‘This is what change looks like.” Reflecting on 13 months of rancor and preparing us for the months ahead making sense of it all, that’s what President Barack Obama told the nation from the White House East Room after the cliffhanger vote by the U.S. House passing the health care overhaul.
Undoubtedly overlooked by most, that statement struck me as profound and rocketed me back to 1992. The gods had smiled upon me, and I found myself at the LBJ School of Public Affairs, out of place among 10 promising graduate students chosen to take the last policy seminar taught by the late Barbara Jordan. The first African American elected to the Texas Senate since Reconstruction, Jordan went on to a distinguished career in Congress, ended her public service teaching at the LBJ School of Public Affairs.
I was old enough to be my classmates’ mom, but I was as bendable as a wire hanger. We studied policy from every conceivable angle, dissecting it into many parts — politics (not a dirty word), democratic pluralism, congressional prerogative, the U.S. Constitution, the presidency, leadership, vision, interest-group impact, agency roles in the policy process, the judiciary and more.

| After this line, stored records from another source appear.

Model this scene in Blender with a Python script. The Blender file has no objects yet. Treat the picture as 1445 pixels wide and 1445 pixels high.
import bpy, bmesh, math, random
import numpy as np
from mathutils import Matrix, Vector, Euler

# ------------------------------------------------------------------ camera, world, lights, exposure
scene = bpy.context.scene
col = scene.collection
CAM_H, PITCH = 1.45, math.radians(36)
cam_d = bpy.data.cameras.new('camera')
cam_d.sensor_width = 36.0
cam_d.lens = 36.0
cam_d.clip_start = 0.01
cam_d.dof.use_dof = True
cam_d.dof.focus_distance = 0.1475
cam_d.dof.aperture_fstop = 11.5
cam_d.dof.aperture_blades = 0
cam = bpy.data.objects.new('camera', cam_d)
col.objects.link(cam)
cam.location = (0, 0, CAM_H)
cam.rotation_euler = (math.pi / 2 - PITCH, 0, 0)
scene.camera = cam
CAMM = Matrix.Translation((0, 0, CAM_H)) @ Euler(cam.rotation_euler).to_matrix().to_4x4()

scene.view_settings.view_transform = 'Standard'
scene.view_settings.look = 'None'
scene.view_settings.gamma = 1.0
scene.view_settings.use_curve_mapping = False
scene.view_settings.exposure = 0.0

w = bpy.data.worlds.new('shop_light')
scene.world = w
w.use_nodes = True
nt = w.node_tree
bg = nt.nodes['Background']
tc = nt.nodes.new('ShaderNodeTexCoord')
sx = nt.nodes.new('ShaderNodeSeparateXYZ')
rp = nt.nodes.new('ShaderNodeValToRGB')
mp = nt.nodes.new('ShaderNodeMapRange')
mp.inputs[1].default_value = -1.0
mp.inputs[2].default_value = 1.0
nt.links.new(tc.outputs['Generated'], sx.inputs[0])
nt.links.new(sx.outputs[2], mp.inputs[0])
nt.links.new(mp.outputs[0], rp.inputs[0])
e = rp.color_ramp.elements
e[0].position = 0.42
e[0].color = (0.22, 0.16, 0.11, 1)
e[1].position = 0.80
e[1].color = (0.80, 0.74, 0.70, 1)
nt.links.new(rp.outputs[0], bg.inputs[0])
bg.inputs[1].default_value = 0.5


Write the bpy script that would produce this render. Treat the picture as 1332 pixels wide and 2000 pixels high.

To this day, Jordan’s reverence for our democracy is as ingrained within me as her conviction that public service is a high and honorable calling.
One important lesson we learned is that Americans are not comfortable with fundamental policy change, and that’s clearly been in evidence during the past year’s health care reform brawl. The nation has not legislated fundamental change since the 1960s, and, unaccustomed, emotions have run high.
Members of congress yelled “you lie” and “baby killer” from the chambers of the people’s House. Congressmen were spat upon and were the target of racial and homophobic epithets by angry protestors as they walked the steps to the Congress to cast their difficult votes.
After the bill was signed into law, all hell broke loose. Several representatives who voted for the bill have received death threats, profane voicemails, white powder mailed in envelopes and bricks hurled through their home and office windows with hateful notes attached. Three days after the vote, attorneys general from more than a dozen states, including Texas, filed suit asserting as unconstitutional the mandate for individuals to buy insurance.
The late Jake Pickle, who represented the 10th Congressional District from 1963 to 1995, knew firsthand about difficult votes. As a new congressman, he was confronted with the 1964 Civil Rights legislation. His constituency was bitterly divided on the issue. He knew in his heart that forbidding discrimination based on race and sex was the right thing to do. He also knew as a new congressman, a “yes” vote could well cost him his seat. He voted his conscience: “Aye.” He remembered that vote in his 1997 memoir, “Jake,” as his gutsiest, proudest moment in the U.S. Congress.
The health care legislation was never about socialism, red versus blue, a public option, abortion, government takeover, poll numbers or midterm election fallout. Those are all abstractions or side issues. All along, this legislation has been about uniting around the principle of equality, so that, like all other industrialized nations, in America health care will be available for everyone, not just the privileged.
In her keynote address to the National Democratic Convention in 1976, Jordan said with her voice and wisdom ringing from the mountain top, “First, we believe in equality for all and privileges for none … But this is the great danger America faces: that we will cease to be one nation and become instead a collection of interest groups — city against suburb, region against region, individual against individual. … But a spirit of harmony will survive in America … if each of us remembers, when self-interest and bitterness seem to prevail, that we share a common destiny.”
We also learned in Jordan’s class that true leadership is rare, that it requires a vision for the people along with the trust, skills, faith and perseverance to carry it out. How I wish she had lived to see a young visionary black senator swept into presidential office with the promise of “real” (meaning fundamental) change.
How proud the congresswoman would be that within 14 months of inauguration, Obama accomplished what three presidents had failed to do. Franklin Roosevelt, Harry Truman and Richard Nixon each placed universal coverage high on their agendas and fought valiantly for it. The late Sen. Edward Kennedy called it the last great unfinished business of our society.
The president rightly could have added to his remarks, “This is what leadership looks like.”